§ **AIM OF THE TASK**: Extract all lines from the data beneath that include the word "Write".

────────────────

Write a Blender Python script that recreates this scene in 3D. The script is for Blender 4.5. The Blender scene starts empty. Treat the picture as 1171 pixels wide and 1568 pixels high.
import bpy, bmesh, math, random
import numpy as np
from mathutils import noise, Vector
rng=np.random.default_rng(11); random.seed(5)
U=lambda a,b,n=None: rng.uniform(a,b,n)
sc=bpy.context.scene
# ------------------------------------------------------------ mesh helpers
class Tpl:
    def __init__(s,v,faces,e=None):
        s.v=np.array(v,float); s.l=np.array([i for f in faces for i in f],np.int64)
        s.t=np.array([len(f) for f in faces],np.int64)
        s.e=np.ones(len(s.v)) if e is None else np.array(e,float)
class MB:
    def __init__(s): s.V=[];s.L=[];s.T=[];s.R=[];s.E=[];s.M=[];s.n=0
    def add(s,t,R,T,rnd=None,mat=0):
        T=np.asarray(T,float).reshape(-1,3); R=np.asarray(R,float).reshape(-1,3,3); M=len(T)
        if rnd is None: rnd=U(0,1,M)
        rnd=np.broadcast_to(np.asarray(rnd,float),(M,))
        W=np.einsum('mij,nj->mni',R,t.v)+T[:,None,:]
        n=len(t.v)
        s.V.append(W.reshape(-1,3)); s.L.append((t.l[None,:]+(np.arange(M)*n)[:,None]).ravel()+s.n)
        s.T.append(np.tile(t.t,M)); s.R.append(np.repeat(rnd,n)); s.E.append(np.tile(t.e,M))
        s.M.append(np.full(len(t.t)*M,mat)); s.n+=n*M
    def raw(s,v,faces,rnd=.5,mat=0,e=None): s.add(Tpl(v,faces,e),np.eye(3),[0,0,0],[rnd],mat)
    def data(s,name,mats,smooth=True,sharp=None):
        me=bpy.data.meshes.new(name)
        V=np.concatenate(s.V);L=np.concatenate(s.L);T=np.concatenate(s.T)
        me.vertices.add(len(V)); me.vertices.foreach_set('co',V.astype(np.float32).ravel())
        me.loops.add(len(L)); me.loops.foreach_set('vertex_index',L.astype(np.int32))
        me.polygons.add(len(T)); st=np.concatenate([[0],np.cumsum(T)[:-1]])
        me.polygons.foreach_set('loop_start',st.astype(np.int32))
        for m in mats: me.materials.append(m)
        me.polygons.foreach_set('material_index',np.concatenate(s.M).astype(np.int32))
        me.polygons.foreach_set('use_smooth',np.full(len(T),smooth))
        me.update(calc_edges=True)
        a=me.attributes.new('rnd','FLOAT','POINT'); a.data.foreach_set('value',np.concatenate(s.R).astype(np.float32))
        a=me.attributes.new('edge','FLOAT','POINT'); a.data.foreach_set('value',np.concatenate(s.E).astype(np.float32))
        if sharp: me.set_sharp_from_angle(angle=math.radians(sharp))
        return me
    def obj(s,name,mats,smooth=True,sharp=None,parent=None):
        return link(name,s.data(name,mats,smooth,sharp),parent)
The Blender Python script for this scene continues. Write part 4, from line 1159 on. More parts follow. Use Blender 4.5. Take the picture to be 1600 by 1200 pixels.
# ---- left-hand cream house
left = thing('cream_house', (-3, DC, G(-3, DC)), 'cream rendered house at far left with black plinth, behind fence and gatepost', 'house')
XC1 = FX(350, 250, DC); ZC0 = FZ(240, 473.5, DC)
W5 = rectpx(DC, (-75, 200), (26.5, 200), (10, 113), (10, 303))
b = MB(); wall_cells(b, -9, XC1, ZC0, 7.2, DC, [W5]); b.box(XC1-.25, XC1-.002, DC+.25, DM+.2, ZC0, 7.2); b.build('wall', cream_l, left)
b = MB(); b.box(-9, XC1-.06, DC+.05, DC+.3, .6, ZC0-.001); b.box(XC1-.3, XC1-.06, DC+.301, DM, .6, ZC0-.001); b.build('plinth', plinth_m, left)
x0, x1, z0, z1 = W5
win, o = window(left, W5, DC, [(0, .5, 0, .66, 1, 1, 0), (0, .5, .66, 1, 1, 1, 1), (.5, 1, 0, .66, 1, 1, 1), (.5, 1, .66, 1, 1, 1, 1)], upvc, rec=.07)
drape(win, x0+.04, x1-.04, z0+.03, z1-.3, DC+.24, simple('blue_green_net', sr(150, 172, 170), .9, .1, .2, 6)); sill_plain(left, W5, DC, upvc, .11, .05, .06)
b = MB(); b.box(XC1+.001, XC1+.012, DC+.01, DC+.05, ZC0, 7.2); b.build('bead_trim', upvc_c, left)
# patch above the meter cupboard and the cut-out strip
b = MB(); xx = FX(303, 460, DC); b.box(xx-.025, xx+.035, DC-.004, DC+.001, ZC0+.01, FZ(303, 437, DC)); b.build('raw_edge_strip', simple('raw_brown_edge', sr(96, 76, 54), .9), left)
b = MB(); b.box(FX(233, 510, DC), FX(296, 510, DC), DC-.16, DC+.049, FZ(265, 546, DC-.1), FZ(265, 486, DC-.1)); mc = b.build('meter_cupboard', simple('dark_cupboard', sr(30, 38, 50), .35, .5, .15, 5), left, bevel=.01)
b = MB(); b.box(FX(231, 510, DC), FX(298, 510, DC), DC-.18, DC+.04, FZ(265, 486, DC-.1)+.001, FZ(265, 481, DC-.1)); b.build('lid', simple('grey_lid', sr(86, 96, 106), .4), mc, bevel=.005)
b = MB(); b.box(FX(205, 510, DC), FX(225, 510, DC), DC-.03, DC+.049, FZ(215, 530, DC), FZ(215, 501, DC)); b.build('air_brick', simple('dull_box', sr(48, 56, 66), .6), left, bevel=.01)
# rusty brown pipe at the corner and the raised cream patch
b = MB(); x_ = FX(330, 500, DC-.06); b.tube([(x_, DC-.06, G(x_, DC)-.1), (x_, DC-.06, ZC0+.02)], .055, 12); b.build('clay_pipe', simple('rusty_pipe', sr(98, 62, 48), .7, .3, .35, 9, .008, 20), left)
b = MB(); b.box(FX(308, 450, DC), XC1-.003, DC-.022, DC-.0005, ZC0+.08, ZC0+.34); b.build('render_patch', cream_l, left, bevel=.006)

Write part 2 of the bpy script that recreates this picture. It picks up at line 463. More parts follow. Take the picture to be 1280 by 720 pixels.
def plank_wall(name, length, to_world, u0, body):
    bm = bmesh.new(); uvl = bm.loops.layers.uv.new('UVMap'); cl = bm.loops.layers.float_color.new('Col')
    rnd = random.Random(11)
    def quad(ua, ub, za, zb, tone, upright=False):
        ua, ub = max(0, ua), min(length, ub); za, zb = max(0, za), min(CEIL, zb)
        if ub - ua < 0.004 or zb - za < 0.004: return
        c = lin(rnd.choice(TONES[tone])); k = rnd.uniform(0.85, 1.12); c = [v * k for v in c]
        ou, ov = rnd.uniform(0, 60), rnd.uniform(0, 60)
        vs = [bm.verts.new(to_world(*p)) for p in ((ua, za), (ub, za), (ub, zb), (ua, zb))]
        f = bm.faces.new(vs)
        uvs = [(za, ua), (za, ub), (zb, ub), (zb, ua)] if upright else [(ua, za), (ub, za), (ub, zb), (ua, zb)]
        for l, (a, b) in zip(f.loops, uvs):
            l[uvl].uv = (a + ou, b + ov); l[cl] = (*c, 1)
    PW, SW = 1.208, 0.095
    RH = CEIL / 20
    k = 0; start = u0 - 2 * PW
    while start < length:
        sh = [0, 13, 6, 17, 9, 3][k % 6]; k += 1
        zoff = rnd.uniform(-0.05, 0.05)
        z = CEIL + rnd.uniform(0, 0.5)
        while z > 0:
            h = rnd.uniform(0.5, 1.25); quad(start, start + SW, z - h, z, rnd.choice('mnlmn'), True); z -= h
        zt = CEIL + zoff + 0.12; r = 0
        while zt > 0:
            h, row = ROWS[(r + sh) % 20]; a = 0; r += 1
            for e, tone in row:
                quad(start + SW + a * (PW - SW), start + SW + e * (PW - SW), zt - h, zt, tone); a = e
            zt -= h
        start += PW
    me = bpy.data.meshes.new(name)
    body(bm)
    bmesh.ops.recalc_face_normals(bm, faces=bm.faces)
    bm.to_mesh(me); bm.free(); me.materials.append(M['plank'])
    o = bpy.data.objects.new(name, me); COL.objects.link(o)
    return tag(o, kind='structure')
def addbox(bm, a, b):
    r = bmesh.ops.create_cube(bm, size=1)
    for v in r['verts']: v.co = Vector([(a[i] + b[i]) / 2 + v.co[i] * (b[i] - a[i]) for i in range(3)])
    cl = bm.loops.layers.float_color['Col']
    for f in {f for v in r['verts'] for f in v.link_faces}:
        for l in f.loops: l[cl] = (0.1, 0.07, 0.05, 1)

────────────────

§ **EXERCISE SOLUTION**:
Write a Blender Python script that recreates this scene in 3D. The script is for Blender 4.5. The Blender scene starts empty. Treat the picture as 1171 pixels wide and 1568 pixels high.
The Blender Python script for this scene continues. Write part 4, from line 1159 on. More parts follow. Use Blender 4.5. Take the picture to be 1600 by 1200 pixels.
Write part 2 of the bpy script that recreates this picture. It picks up at line 463. More parts follow. Take the picture to be 1280 by 720 pixels.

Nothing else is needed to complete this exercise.